-- Data --
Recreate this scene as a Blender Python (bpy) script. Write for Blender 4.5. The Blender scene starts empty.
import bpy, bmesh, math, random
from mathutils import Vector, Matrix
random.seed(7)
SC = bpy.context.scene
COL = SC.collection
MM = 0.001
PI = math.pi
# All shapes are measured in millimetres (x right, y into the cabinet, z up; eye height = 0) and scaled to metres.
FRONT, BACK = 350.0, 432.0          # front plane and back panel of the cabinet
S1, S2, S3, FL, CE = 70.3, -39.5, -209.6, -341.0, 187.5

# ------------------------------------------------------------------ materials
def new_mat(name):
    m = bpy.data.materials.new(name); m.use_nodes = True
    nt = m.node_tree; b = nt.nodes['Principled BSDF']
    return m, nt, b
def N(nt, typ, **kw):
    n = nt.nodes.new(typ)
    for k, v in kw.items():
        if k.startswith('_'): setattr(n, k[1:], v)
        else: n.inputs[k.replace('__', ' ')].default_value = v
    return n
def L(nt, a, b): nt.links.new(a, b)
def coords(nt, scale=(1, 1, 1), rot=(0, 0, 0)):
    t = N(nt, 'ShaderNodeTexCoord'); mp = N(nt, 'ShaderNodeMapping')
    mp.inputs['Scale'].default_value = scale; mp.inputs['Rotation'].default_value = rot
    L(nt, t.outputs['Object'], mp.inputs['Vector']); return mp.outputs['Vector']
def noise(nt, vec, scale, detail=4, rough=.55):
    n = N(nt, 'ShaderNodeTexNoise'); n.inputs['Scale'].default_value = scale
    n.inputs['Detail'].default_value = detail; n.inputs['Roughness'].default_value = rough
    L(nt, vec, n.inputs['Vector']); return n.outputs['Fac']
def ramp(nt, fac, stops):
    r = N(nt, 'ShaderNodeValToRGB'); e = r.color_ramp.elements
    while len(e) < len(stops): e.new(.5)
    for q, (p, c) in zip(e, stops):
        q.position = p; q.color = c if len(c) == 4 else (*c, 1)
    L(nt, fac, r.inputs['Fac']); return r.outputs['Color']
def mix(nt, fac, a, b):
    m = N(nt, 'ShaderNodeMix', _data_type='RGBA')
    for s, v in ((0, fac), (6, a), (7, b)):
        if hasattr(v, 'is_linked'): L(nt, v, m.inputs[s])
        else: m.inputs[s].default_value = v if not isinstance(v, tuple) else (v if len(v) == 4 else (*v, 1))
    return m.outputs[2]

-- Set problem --
From the top of the listing above, restate each line word for word up to and including the line with "S1, S2, S3, FL, CE"; add nothing else.

-- Complete output --
Recreate this scene as a Blender Python (bpy) script. Write for Blender 4.5. The Blender scene starts empty.
import bpy, bmesh, math, random
from mathutils import Vector, Matrix
random.seed(7)
SC = bpy.context.scene
COL = SC.collection
MM = 0.001
PI = math.pi
# All shapes are measured in millimetres (x right, y into the cabinet, z up; eye height = 0) and scaled to metres.
FRONT, BACK = 350.0, 432.0          # front plane and back panel of the cabinet
S1, S2, S3, FL, CE = 70.3, -39.5, -209.6, -341.0, 187.5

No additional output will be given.